I don't want to talk about winter. Maybe it'll just go away if we ignore it.
By the time you read this, the thermometer has probably climbed over freezing. In a couple days you'll forget about those busted pipes.
But I'm pounding keys at this moment with frozen fingers because they're about the only thing not covered in dense fleece or flannel. Yes I have the heat on, but it's 7 degrees this morning.
To fight that kind of chill, I'd have to sell AEP my house. They're already getting my car for last month's bill.
Since Christmas day, we've stayed under 35 degrees 19 of 24 days. We've been in the teens 17 of those days and in single digits 8.
We haven't had this kind of drawn out cold spell in years around here. At least we finally got some snow so things would look pretty out my window. The bitter temperatures paired with the bare tree covered gray and brown hillsides put me in a funk only whitewater can pull me out of.
And of course, snow is white water.
It's worth mentioning, because we've been in a real drought in the Russell Fork watershed since November. We've had hardly any precipitiaton to speak of until the last week. The snow we got Tuesday would have been the heaviest rain we had in months if it'd been over 40 degrees out.
We've been spoiled the last few winters. It's been unseasonally warm temperatures through December and January with a week or two of snow and ice in February. A Wisconsinite would swear we haven't had a winter in years.
But what do they know? They're all drunk on cheese and Old Milwaukee. I really just wanted to type Wisconsinite. That many letters warms the fingers.
Warmth is what it's all about for me now. I used to look forward to winter. I found the snow and the wind and the cold stimulating. I loved going out in it and could spend hours and hours outside in the elements.

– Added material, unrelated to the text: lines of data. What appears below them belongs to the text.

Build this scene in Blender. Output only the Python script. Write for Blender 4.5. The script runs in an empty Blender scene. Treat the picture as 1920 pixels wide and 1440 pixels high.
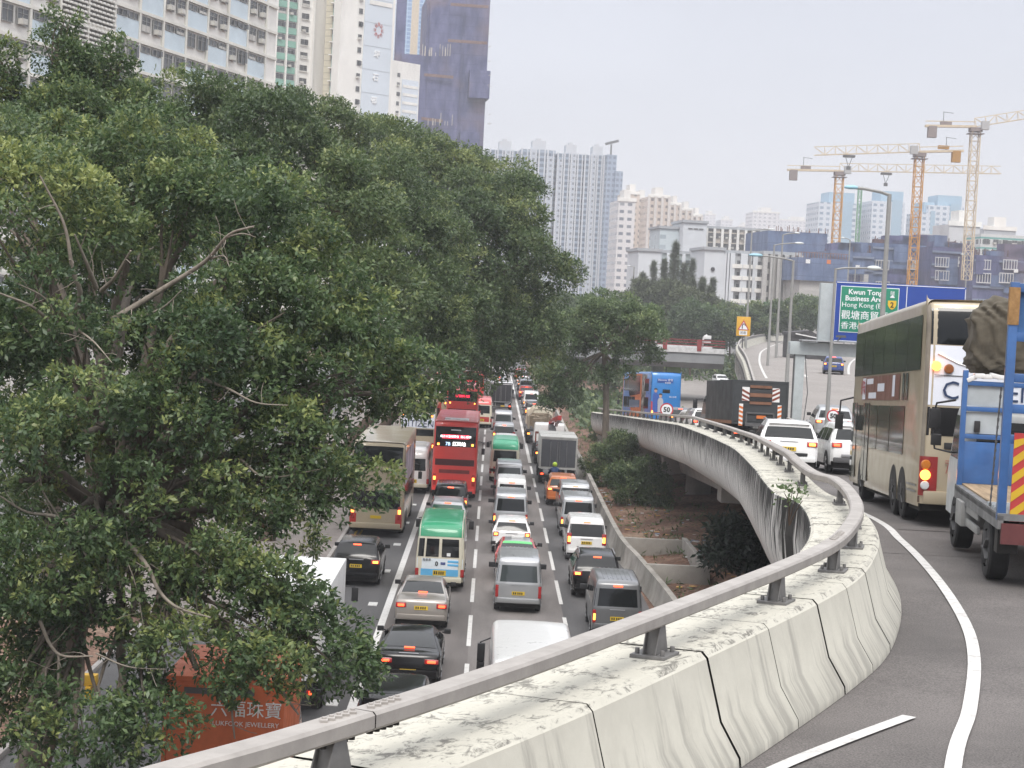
import bpy, bmesh, math, random
import numpy as np
from mathutils import Vector, Matrix
random.seed(7); RNG = np.random.default_rng(7)
R = math.radians
scene = bpy.context.scene
COL = scene.collection

# ------------------------------------------------------------------ camera
FPX = 3500.0                       # focal length in pixels of a 1920 wide picture
ROLL, PITCH, YAW = R(2.9), R(2.408), R(0.646)
K = FPX/2350
EYE = Vector((0, 0, 11.0))
cy, sy, cp, sp = math.cos(YAW), math.sin(YAW), math.cos(PITCH), math.sin(PITCH)
fwd = Vector((sy*cp, cy*cp, -sp)); r0 = Vector((cy, -sy, 0)); u0 = Vector((sy*sp, cy*sp, cp))
rgt = r0*math.cos(ROLL) + u0*math.sin(ROLL); upv = -r0*math.sin(ROLL) + u0*math.cos(ROLL)
cam_d = bpy.data.cameras.new("camera"); cam = bpy.data.objects.new("camera", cam_d); COL.objects.link(cam)
cam.matrix_world = Matrix(((rgt.x, upv.x, -fwd.x, EYE.x), (rgt.y, upv.y, -fwd.y, EYE.y), (rgt.z, upv.z, -fwd.z, EYE.z), (0, 0, 0, 1)))
cam_d.sensor_width = 36; cam_d.lens = FPX/1920*36; cam_d.clip_end = 6000; cam_d.clip_start = 0.1
scene.camera = cam

# ------------------------------------------------------------------ world, sun, exposure
SUN_EL, SUN_AZ = R(52), R(182)     # azimuth clockwise from +Y
W_ = bpy.data.worlds.new("World"); scene.world = W_; W_.use_nodes = True
wn, wl = W_.node_tree.nodes, W_.node_tree.links
wn.clear()
wo = wn.new('ShaderNodeOutputWorld'); add_ = wn.new('ShaderNodeAddShader')
b1 = wn.new('ShaderNodeBackground'); b2 = wn.new('ShaderNodeBackground'); sk = wn.new('ShaderNodeTexSky')
sk.sky_type = 'NISHITA'; sk.sun_disc = False; sk.sun_elevation = SUN_EL; sk.sun_rotation = SUN_AZ
sk.dust_density = 4; b1.inputs['Strength'].default_value = 0.015
tc = wn.new('ShaderNodeTexCoord'); sx = wn.new('ShaderNodeSeparateXYZ'); cr = wn.new('ShaderNodeValToRGB')
wl.new(tc.outputs['Generated'], sx.inputs[0])
wl.new(sx.outputs['Z'], cr.inputs[0])
e = cr.color_ramp.elements
e[0].position = 0.0; e[0].color = (.58, .58, .61, 1)
e[1].position = 1.0; e[1].color = (1.5, 1.5, 1.53, 1)
x = e.new(.10); x.color = (.45, .455, .495, 1)
x = e.new(.26); x.color = (.36, .37, .415, 1)
x = e.new(.55); x.color = (.95, .96, 1.0, 1)
nz = wn.new('ShaderNodeTexNoise'); nz.inputs['Scale'].default_value = 1.7; nz.inputs['Detail'].default_value = 4
mp = wn.new('ShaderNodeMapping'); mp.inputs['Scale'].default_value = (1, 1, 3)
wl.new(tc.outputs['Generated'], mp.inputs[0]); wl.new(mp.outputs[0], nz.inputs['Vector'])
mr = wn.new('ShaderNodeMapRange'); mr.inputs[1].default_value = .3; mr.inputs[2].default_value = .7
mr.inputs[3].default_value = .87; mr.inputs[4].default_value = 1.07
wl.new(nz.outputs[0], mr.inputs[0])
vm = wn.new('ShaderNodeVectorMath'); vm.operation = 'SCALE'
wl.new(cr.outputs[0], vm.inputs[0]); wl.new(mr.outputs[0], vm.inputs['Scale'])
wl.new(vm.outputs[0], b2.inputs['Color']); b2.inputs['Strength'].default_value = .95
wl.new(sk.outputs[0], b1.inputs['Color'])
wl.new(b1.outputs[0], add_.inputs[0]); wl.new(b2.outputs[0], add_.inputs[1]); wl.new(add_.outputs[0], wo.inputs['Surface'])
sun_d = bpy.data.lights.new("sun", 'SUN'); sun_d.energy = 1.15; sun_d.angle = R(22); sun_d.color = (1, .96, .9)
sun = bpy.data.objects.new("sun", sun_d); COL.objects.link(sun)
sd = Vector((math.sin(SUN_AZ)*math.cos(SUN_EL), math.cos(SUN_AZ)*math.cos(SUN_EL), math.sin(SUN_EL)))
sun.rotation_euler = sd.to_track_quat('Z', 'Y').to_euler()
scene.view_settings.view_transform = 'Standard'; scene.view_settings.look = 'None'
scene.view_settings.exposure = 0.78; scene.view_settings.gamma = 1
scene.render.engine = 'CYCLES'
cyc = scene.cycles
cyc.use_denoising = True; cyc.max_bounces = 6; cyc.diffuse_bounces = 3; cyc.glossy_bounces = 2
cyc.transparent_max_bounces = 6; cyc.volume_bounces = 0; cyc.caustics_reflective = False; cyc.caustics_refractive = False
try: cyc.denoiser = 'OPENIMAGEDENOISE'
except Exception: pass

# ------------------------------------------------------------------ where a pixel of the 1920 x 1440 survey lies in the world
def ray(px, py):
    return (fwd*FPX + rgt*(px-960) - upv*(py-720)).normalized()
def at(px, py, Y=None, z=None):
    d = ray(px, py)
    t = (Y-EYE.y)/d.y if Y is not None else (z-EYE.z)/d.z
    return EYE + d*t
def lerp(a, b, t): return a + (b-a)*t
def interp(x, xs, ys): return float(np.interp(x, xs, ys))
def spline(pts, n=8):
    P = [np.array(p, float) for p in pts]
    P = [2*P[0]-P[1]] + P + [2*P[-1]-P[-2]]
    out = []
    for i in range(1, len(P)-2):
        a, b, c, d = P[i-1], P[i], P[i+1], P[i+2]
        for k in range(n):
            t = k/n
            out.append(.5*((2*b) + (c-a)*t + (2*a-5*b+4*c-d)*t*t + (3*b-a-3*c+d)*t**3))
    out.append(P[-2]); return np.array(out)

# ------------------------------------------------------------------ materials
MATS = {}
def nodes_of(name):
    m = bpy.data.materials.new(name); m.use_nodes = True
    nt = m.node_tree; return m, nt.nodes, nt.links, nt.nodes['Principled BSDF']
def pm(name, col, rough=.5, metal=0., coat=0., var=.12, vs=2.5, bump=0., bs=30., emit=None, es=0., spec=.5, stretch=(1, 1, 1), detail=6):
    """a principled material whose colour is broken up by dirt-like noise"""
    if name in MATS: return MATS[name]
    m, n, l, b = nodes_of(name)
    b.inputs['Roughness'].default_value = rough; b.inputs['Metallic'].default_value = metal
    b.inputs['Coat Weight'].default_value = coat; b.inputs['Coat Roughness'].default_value = .08
    b.inputs['Specular IOR Level'].default_value = spec
    c4 = (*col, 1)
    b.inputs['Base Color'].default_value = c4
    if var or bump:
        t = n.new('ShaderNodeTexCoord'); mp = n.new('ShaderNodeMapping'); mp.inputs['Scale'].default_value = stretch
        l.new(t.outputs['Object'], mp.inputs[0])
    if var:
        z = n.new('ShaderNodeTexNoise'); z.inputs['Scale'].default_value = vs; z.inputs['Detail'].default_value = detail; z.inputs['Roughness'].default_value = .62
        l.new(mp.outputs[0], z.inputs['Vector'])
        r = n.new('ShaderNodeMapRange'); r.inputs[1].default_value = .3; r.inputs[2].default_value = .72
        r.inputs[3].default_value = 1-var*1.2; r.inputs[4].default_value = 1+var*.5
        l.new(z.outputs[0], r.inputs[0])
        v = n.new('ShaderNodeVectorMath'); v.operation = 'SCALE'; v.inputs[0].default_value = col
        l.new(r.outputs[0], v.inputs['Scale']); l.new(v.outputs[0], b.inputs['Base Color'])
        r2 = n.new('ShaderNodeMapRange'); r2.inputs[1].default_value = .3; r2.inputs[2].default_value = .7
        r2.inputs[3].default_value = min(1, rough*1.25+.03); r2.inputs[4].default_value = rough*.9
        l.new(z.outputs[0], r2.inputs[0]); l.new(r2.outputs[0], b.inputs['Roughness'])
    if bump:
        z = n.new('ShaderNodeTexNoise'); z.inputs['Scale'].default_value = bs; z.inputs['Detail'].default_value = 5
        l.new(mp.outputs[0], z.inputs['Vector'])
        k = n.new('ShaderNodeBump'); k.inputs['Strength'].default_value = bump; k.inputs['Distance'].default_value = .02
        l.new(z.outputs[0], k.inputs['Height']); l.new(k.outputs[0], b.inputs['Normal'])
    if emit:
        b.inputs['Emission Color'].default_value = (*emit, 1); b.inputs['Emission Strength'].default_value = es
    MATS[name] = m; return m
def paint(name, col, rough=.28, metal=0., var=.06): return pm(name, col, rough, metal, .6, var, 1.7)

def math_(n, l, op, a, b=None, c=None):
    k = n.new('ShaderNodeMath'); k.operation = op
    for i, v in enumerate((a, b, c)):
        if v is None: continue
        if isinstance(v, (int, float)): k.inputs[i].default_value = v
        else: l.new(v, k.inputs[i])
    return k.outputs[0]
def mixc(n, l, f, a, b):
    k = n.new('ShaderNodeMix'); k.data_type = 'RGBA'
    if isinstance(f, (int, float)): k.inputs[0].default_value = f
    else: l.new(f, k.inputs[0])
    for i, v in ((6, a), (7, b)):
        if isinstance(v, tuple): k.inputs[i].default_value = (*v[:3], 1)
        else: l.new(v, k.inputs[i])
    return k.outputs[2]
def facade_mat(name, wall, glass, pu, pv, u01, v01, band=None, bandv=(0, .2), strip=None, stripu=(0, .1), var=.1, rough=.8, bright=.35):
    """a far facade: a grid of window openings set out in metres on the wall's own u (along) and v (up)"""
    if name in MATS: return MATS[name]
    m, n, l, b = nodes_of(name)
    uv = n.new('ShaderNodeUVMap'); s = n.new('ShaderNodeSeparateXYZ'); l.new(uv.outputs[0], s.inputs[0])
    U = math_(n, l, 'DIVIDE', s.outputs[0], pu); V = math_(n, l, 'DIVIDE', s.outputs[1], pv)
    fu = math_(n, l, 'FRACT', U); fv = math_(n, l, 'FRACT', V)
    def inside(x, a, c): return math_(n, l, 'MULTIPLY', math_(n, l, 'GREATER_THAN', x, a), math_(n, l, 'LESS_THAN', x, c))
    win = math_(n, l, 'MULTIPLY', inside(fu, *u01), inside(fv, *v01))
    cu = math_(n, l, 'FLOOR', U); cv = math_(n, l, 'FLOOR', V)
    cx = n.new('ShaderNodeCombineXYZ'); l.new(cu, cx.inputs[0]); l.new(cv, cx.inputs[1])
    wn_ = n.new('ShaderNodeTexWhiteNoise'); wn_.noise_dimensions = '2D'; l.new(cx.outputs[0], wn_.inputs['Vector'])
    tcn = n.new('ShaderNodeTexNoise'); tcn.inputs['Scale'].default_value = .15; tcn.inputs['Detail'].default_value = 6
    o = n.new('ShaderNodeTexCoord'); mp = n.new('ShaderNodeMapping'); mp.inputs['Scale'].default_value = (1, 1, .25)
    l.new(o.outputs['Object'], mp.inputs[0]); l.new(mp.outputs[0], tcn.inputs['Vector'])
    wallc = mixc(n, l, tcn.outputs[0], tuple(c*(1-var) for c in wall), tuple(min(1, c*(1+var)) for c in wall))
    if strip: wallc = mixc(n, l, inside(fu, *stripu), wallc, strip)
    if band: wallc = mixc(n, l, inside(fv, *bandv), wallc, band)
    g = mixc(n, l, math_(n, l, 'POWER', wn_.outputs[0], 2.2), glass, tuple(lerp(glass[i], wall[i], bright) for i in range(3)))
    l.new(mixc(n, l, win, wallc, g), b.inputs['Base Color'])
    r = n.new('ShaderNodeMapRange'); r.inputs[3].default_value = rough; r.inputs[4].default_value = .15
    l.new(win, r.inputs[0]); l.new(r.outputs[0], b.inputs['Roughness'])
    MATS[name] = m; return m

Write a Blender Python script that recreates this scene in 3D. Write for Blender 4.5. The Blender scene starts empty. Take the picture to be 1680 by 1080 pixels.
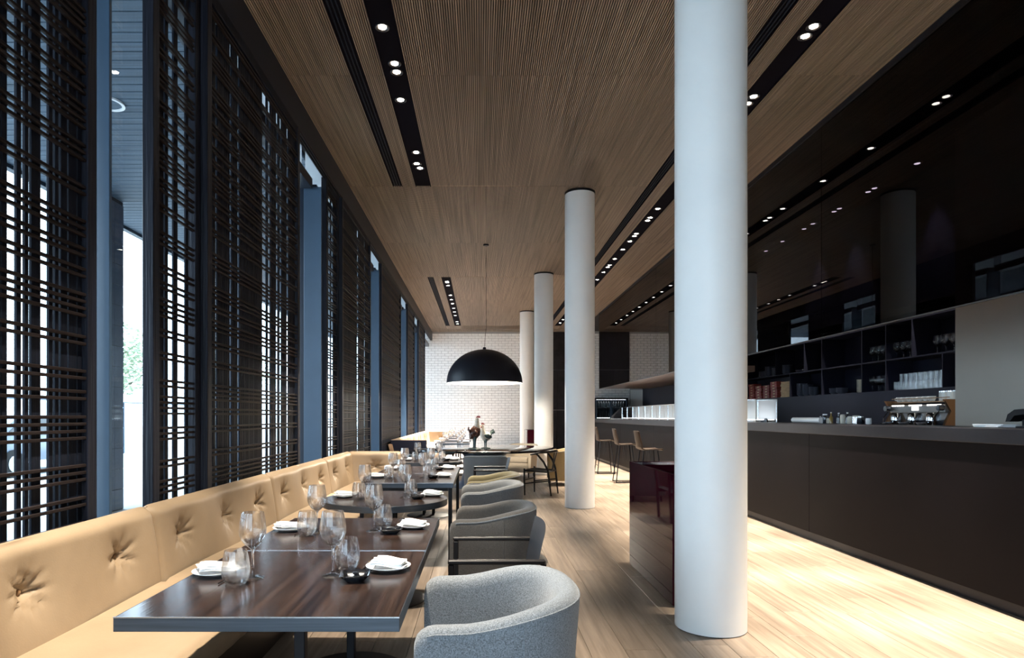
import bpy, bmesh, math, random
from mathutils import Vector, Matrix
R = math.radians
rng = random.Random(7)
sc = bpy.context.scene
COL = sc.collection

# ------------------------------------------------------------------ camera
FPX, VPX, VPY, CAMZ = 1040.0, 788.0, 683.0, 1.36
cd = bpy.data.cameras.new('camera'); cam = bpy.data.objects.new('camera', cd); COL.objects.link(cam)
cam.location = (0, 0, CAMZ); cam.rotation_euler = (R(90), 0, 0)
cd.sensor_fit = 'HORIZONTAL'; cd.sensor_width = 36; cd.lens = 36*FPX/1680
cd.shift_x = (840-VPX)/1680; cd.shift_y = (VPY-540)/1680; cd.clip_start = .05; cd.clip_end = 400
sc.camera = cam
# ------------------------------------------------------------------ sky, exposure
w = bpy.data.worlds.new('overcast_sky'); sc.world = w; w.use_nodes = True
bg = w.node_tree.nodes['Background']; bg.inputs[0].default_value = (.66, .83, 1, 1); bg.inputs[1].default_value = 9.5
vs = sc.view_settings; vs.view_transform = 'Standard'; vs.look = 'None'; vs.exposure = 0.0; vs.gamma = 1; vs.use_curve_mapping = False
SPOT_W, SPOT_COL = 1000.0, (1, .90, .76)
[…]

I once lived ten years in Atlanta longing for winter. Now I spend winter longing for Atlanta.
Better yet, any point south where a cold spell is a couple days in the 50s. Doesn't that sound great right now? By the way, if you ARE someplace like that, please keep it to yourself. Nobody likes you on Facebook anymore.
In the meantime, hang on. Like I typed in the beginning, when you read this you might be thinking it isn't cold anymore at all. A warm-up is right around the corner.
But ole SJ lives in the now and right now it's cold as the proverbial well digger's butt. The kind of cold that cuts deep. It's the kind of cold that makes you stupid.
Which might explain this week's Tide pod eating craze. But probably not.
Speaking of, this chill has slowed me down to a crawl. Even these supergenius brain synapses are lagging. I'm running behind and a deadline looms. I better get cracking.
The newspaper editor is probably wondering if my internet pipe is froze.